Extra Credit: Using foldr to define inserts and sorted? (20 points)

This problem is optional. You should only attempt it after completing all the other problems.

As noted in Problem 5, it is challenging to define inserts and sorted in terms of foldr, but it turns out that it is stil possible to do this.

  1. (8 points) Using foldr, define a function inserts-foldr that is an alternative implementation of the inserts function from Probem 5.

     > (inserts-foldr 3 (list 5 7 1))
 '((3 5 7 1) (5 3 7 1) (5 7 3 1) (5 7 1 3))
 > (inserts-foldr 3 (list 7 1))
 '((3 7 1) (7 3 1) ( 7 1 3))
 > (inserts-foldr 3 (list 1))
 '((3 1) (1 3))
 > (inserts-foldr 3 null)
 '((3))
 > (inserts-foldr 3 (list 5 3 1))
 '((3 5 3 1) (5 3 3 1) (5 3 3 1) (5 3 1 3))

    Note:

    • Your definition should have exactly this pattern:

      (define (inserts-foldr x ys)
  (foldr {binary-combiner} {null-value} ys))

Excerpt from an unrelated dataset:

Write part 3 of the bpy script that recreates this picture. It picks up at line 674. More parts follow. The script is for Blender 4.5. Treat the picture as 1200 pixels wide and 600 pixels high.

    • You may use map-cons in your binary-combiner function.

  2. (12 points) Using foldr, define a function sorted-foldr? that is an alternative implementation of the sorted? function from Problem 5.

     > (sorted-foldr? (list 7 4 2 5 4 6))
 #f
 > (sorted-foldr? (list 2 3 3 5 6 7))
 #t
 > (sorted-foldr? (list 2))
 #t
 > (sorted-foldr? (list))
 #t

    Note:

    • Your definition should have exactly this pattern:

      (define (inserts-foldr x ys)
    (cdr (foldr {binary-combiner} (cons {null-value1} {null-value2}) ys)))

      The idea is to accumulate a pair of (1) the first element of the rest of the list (or #f if there is none) and (2) a boolean indicating whether the rest of the list is sorted.